La prise de distance avec l’Europe
En mars 2023, la Norvège avait déjà refusé une interconnexion avec l’Écosse, par le projet NorthConnect préférant utiliser son énergie pour bâtir son industrie et maintenir des prix compétitifs sur le marché national, plutôt qu’être sous la menace du gendarme européen de la concurrence en cas de nécessité de réduire ses exportations, comme ce fut le cas en janvier 2023, comme le rapporte Energynews.
C’est ainsi que nos 2 modèles européens de mix électrique décarboné souhaitent désormais se replier sur le réseau nordique en se déconnectant du reste de l’Europe gangréné par une part jugée excessive d’intermittence éolienne.
Le 13 décembre, le journal allemand Bild rapportait la colère de la ministre suédoise et précisait sa condamnation de la sortie allemande du nucléaire qui a affecté sa compétitivité, ce qui est son droit, mais « a des conséquences très graves, y compris sur la compétitivité de l'UE ».
La fuite en avant allemande
Fin 2024, l’Allemagne dispose en de 168 GW éolien/solaire installés. Pour comparaison, notre parc nucléaire représente 61,3 GW. Le scénario de référence de l’institut Fraunhofer prévoit 779 GW éolien/solaire à horizon 2045, soit une augmentation de 460%.
Après ces prises de distance nordiques avec la politique de Berlin, la question est désormais de savoir combien d’États l’Allemagne va entraîner avec elle dans les conséquences de sa fuite en avant.
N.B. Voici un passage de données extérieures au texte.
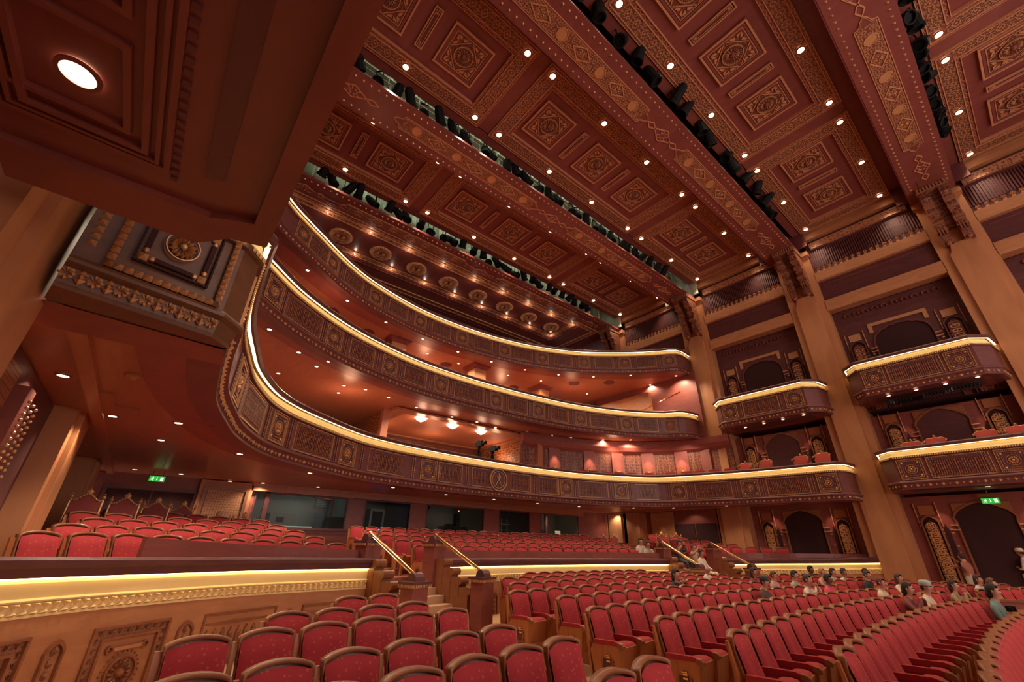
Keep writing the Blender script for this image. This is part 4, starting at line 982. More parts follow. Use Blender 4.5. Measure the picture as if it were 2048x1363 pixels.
# raised parterre: front wall with LED cove, ledge, carved panels
def wpt(u, v, y=None, x=None):
    p = aty(u, v, y) if y is not None else atx(u, v, x); return (p.x, p.y, p.z)
WA = [(-6.0, -1.6, -.335), wpt(0, 1158, x=-6.95), wpt(150, 1152, x=-7.6), wpt(300, 1147, x=-8.25), wpt(520, 1140, x=-9.2), wpt(745, 1136, x=-9.9)]
WB = [wpt(880, 1134, x=-10.35), wpt(1000, 1131, x=-10.6), wpt(1100, 1129.5, x=-10.75), wpt(1220, 1128.5, x=-10.65), wpt(1340, 1128, x=-10.2)]
WC = [wpt(1440, 1128, x=-9.55), wpt(1520, 1127, x=-8.7), wpt(1600, 1126.5, x=-7.4), wpt(1690, 1126, x=-6.1), (-4.95, 22.85, -.40)]
def wall_seg(pts3, name, label, panels):
    root = empty(name, label=label, cat='parapet wall', group=None)
    P3 = [Vector(p) for p in crom([tuple(p) for p in pts3], 8)] if False else None
    q = [Vector(p) for p in pts3]; full = []
    Q = [2*q[0]-q[1]]+q+[2*q[-1]-q[-2]]
    for i in range(1, len(Q)-2):
        a, b_, c, d = Q[i-1:i+3]
        for k in range(6):
            t = k/6; full.append(.5*((2*b_)+(-a+c)*t+(2*a-5*b_+4*c-d)*t*t+(-a+3*b_-3*c+d)*t**3))
    full.append(q[-1]); P = [(p.x, p.y) for p in full]; Z = [p.z for p in full]
    S = lambda prof, nm, mt, **kw: MB().sweep(P, prof, zs=Z, **kw).build(nm, mt, root)
    S([(-.45, .20), (.10, .20), (.13, .17), (.13, .12), (.09, .09), (.07, .0), (-.45, .0)], 'ledge', M['dark_wood'])
    S([(.05, .0), (.035, -.012), (.01, .0)], 'led_strip', M['led_lo'])
    S([(-.05, .0), (-.0, .0), (.02, -.05), (.02, -.19), (.05, -.21), (-.05, -.21)], 'cove_moulding', M['cove'])
    S([(-.05, -.21), (.045, -.21), (.045, -.225), (.02, -.225), (.02, -.345), (.045, -.345), (.045, -.37), (-.05, -.37)], 'frieze_band', M['cove'])
    S([(-.1, -.37), (.03, -.37), (.03, -1.9), (-.1, -1.9)], 'wall_boarding', M['honey'])
    # carved frieze of pyramids
    cum = [0]
    for a, b_ in zip(P, P[1:]): cum.append(cum[-1]+math.dist(a, b_))
    def at(d):
        i = max(0, min(len(P)-2, int(np.searchsorted(cum, d))-1)); t = (d-cum[i])/(cum[i+1]-cum[i])
        tv = Vector((P[i+1][0]-P[i][0], P[i+1][1]-P[i][1])).normalized()
        return Vector((P[i][0]+(P[i+1][0]-P[i][0])*t, P[i][1]+(P[i+1][1]-P[i][1])*t, Z[i]+(Z[i+1]-Z[i])*t)), tv
    g = MB(); n = int(cum[-1]/.115)
    for i in range(n):
        p, t = at((i+.5)*cum[-1]/n); nv = Vector((t.y, -t.x, 0)); tv = Vector((t.x, t.y, 0)); up_ = Vector((0, 0, 1)); c = p+nv*.022+up_*(-.285)
        for s_ in (-1, 1):
            a = c+tv*(-.05)+up_*(s_*.055); b_ = c+tv*.05+up_*(s_*.055); m_ = c+nv*.065+up_*(s_*.035); z_ = c
            g.add([a, b_, z_, m_], [(0, 1, 3), (1, 2, 3), (2, 0, 3)])
        m_ = c+nv*.03
        g.add([c+tv*(-.05)+up_*.05, c+tv*(-.05)-up_*.05, c, c+tv*-.04+nv*.035], [(0, 3, 1), (1, 3, 2), (2, 3, 0)])
    g.build('carved_frieze', M['cove'], root, kind='stuff')
    for (d0, d1, kd) in panels(cum[-1]):
        p, t = at((d0+d1)/2); hw = (d1-d0)/2
        mt_ = Matrix(((t.x, t.y, 0, p.x+t.y*.03), (t.y, -t.x, 0, p.y-t.x*.03), (0, 0, 1, p.z), (0, 0, 0, 1)))
        g = MB(); top, bot = -.56, -1.62
        if kd == 'w':
            g.ring([(-hw, bot), (hw, bot), (hw, top), (-hw, top)], [(-hw+.03, bot+.03), (hw-.03, bot+.03), (hw-.03, top-.03), (-hw+.03, top-.03)], 'y', 0, .05, 0)
            g.ring([(-hw+.03, bot+.03), (hw-.03, bot+.03), (hw-.03, top-.03), (-hw+.03, top-.03)], [(-hw+.12, bot+.12), (hw-.12, bot+.12), (hw-.12, top-.12), (-hw+.12, top-.12)], 'y', 0, .015, 1)
            g.ring([(-hw+.12, bot+.12), (hw-.12, bot+.12), (hw-.12, top-.12), (-hw+.12, top-.12)], [(-hw+.15, bot+.15), (hw-.15, bot+.15), (hw-.15, top-.15), (-hw+.15, top-.15)], 'y', 0, .05, 0)
            n = int((2*hw-.1)/.1)
            for i in range(n):
                x = -hw+.1+i*(2*hw-.2)/max(1, n-1)
                for z in (top-.075, bot+.075):
                    for a in (-.6, 0, .6): g.add([(x, .012, z-.035), (x+.035*math.sin(a)-.008, .03, z+.03*math.cos(a)), (x+.035*math.sin(a)+.008, .012, z+.03*math.cos(a))], [(0, 1, 2)], 0)
            for q_ in (-1, 1):
                n2 = 9
                for i in range(n2):
                    z = bot+.15+i*(top-bot-.3)/(n2-1)
                    for a in (-.6, 0, .6): g.add([(q_*(hw-.04), .012, z-.04), (q_*(hw-.075)+.03*math.sin(a), .03, z+.03*math.cos(a)), (q_*(hw-.075)+.03*math.sin(a)+.012, .012, z+.03*math.cos(a))], [(0, 1, 2)], 0)
            w2 = hw-.3
            for z in (top-.26, bot+.26):
                if w2 > .1: g.box(-w2, w2, .0, .035, z-.02, z+.02, 2)
                for q_ in (-1, 1): g.ring(circ(.045, 12, q_*(w2+.03), z), circ(.028, 12, q_*(w2+.03), z), 'y', 0, .035, 0)
            r_ = min(hw-.3, .27)
            if r_ > .1:
                pt = petals(.05, r_*.8, 14, .04, .03, 0, 1); pt.ball((0, 0, .02), .05, 8, 4); pt.ring(circ(r_, 24), circ(r_-.02, 24), 'z', 0, .035)
                for i in range(26): pt.ball(((r_+.04)*math.cos(i*2*PI/26), (r_+.04)*math.sin(i*2*PI/26), .01), .014, 5, 3)
                pt.xf(lambda p_: (p_[0], p_[2]+.01, p_[1]+(top+bot)/2)); g.merge(pt, mi=0)
            nm = 'carved_panel'
        elif kd == 'r':
            g.ring([(-hw, bot), (hw, bot), (hw, top), (-hw, top)], [(-hw+.03, bot+.03), (hw-.03, bot+.03), (hw-.03, top-.03), (-hw+.03, top-.03)], 'y', 0, .05, 0)
            g.box(-hw+.04, hw-.04, 0, .03, top-.16, top-.13, 0); n = int((2*hw-.16)/.11)
            for i in range(n):
                x = -hw+.1+i*(2*hw-.2)/max(1, n-1); g.prism([(x-.032, bot+.08), (x+.032, bot+.08), (x+.032, top-.28), (x, top-.21), (x-.032, top-.28)], 'y', 0, .045, 1); g.box(x-.008, x+.008, .045, .055, bot+.1, top-.3, 0)
            nm = 'ribbed_panel'
        else:
            g.ring(arch_pts(0, bot, hw, top-.22, .14, n=5)+[], arch_pts(0, bot+.03, hw-.025, top-.23, .11, n=5), 'y', 0, .04, 0)
            for i in range(8): g.ball((0, .015, bot+.12+i*.11), .04, 6, 4, sc=(.8, .7, 1.1), mi=1)
            nm = 'carved_strip'
        ob(nm, g.mesh(nm, [M['rim'], M['carve'], M['honey']]), root, mw=mt_)
    return root, P, Z, at, cum[-1]
def pan1(L_):
    return [(.55, 1.75, 'w'), (2.0, 2.22, 's'), (2.52, 3.5, 'w'), (3.66, 3.9, 's'), (4.05, 5.3, 'r'), (5.45, 5.68, 's'), (5.8, L_-.2, 'r')]
def pan2(L_):
    out = []; d = .4
    while d+1.7 < L_: out += [(d, d+1.3, 'r'), (d+1.42, d+1.62, 's')]; d += 1.8
    return out
W1, WP1, WZ1, wat1, WL1 = wall_seg(WA, 'parterre_wall', 'honey wood carved wall with glowing cove at left, beside the nearest stair', pan1)
W2, WP2, WZ2, wat2, WL2 = wall_seg(WB, 'parterre_wall', 'carved wall with glowing cove between the two stairs', pan2)
W3, WP3, WZ3, wat3, WL3 = wall_seg(WC, 'parterre_wall', 'carved wall with glowing cove right of the far stair, ending at the pillar', pan2)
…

A moins que le probable futur chancelier, Friedrich Merz, favorable au redémarrage des réacteurs nucléaires, ne s’appuie sur les coûts dénoncés par le dernier rapport de la Cour fédérale des comptes et sur l’opposition croissante de la population à la politique énergétique du pays, pour mettre un terme à sa course folle.
Ce qui serait assurément une bonne nouvelle pour la France, dont le statut de plus gros exportateur mondial d’électricité requiert des interconnexions avec ses voisins, mais dont les énergies intermittentes européennes cannibalisent la valeur de sa production.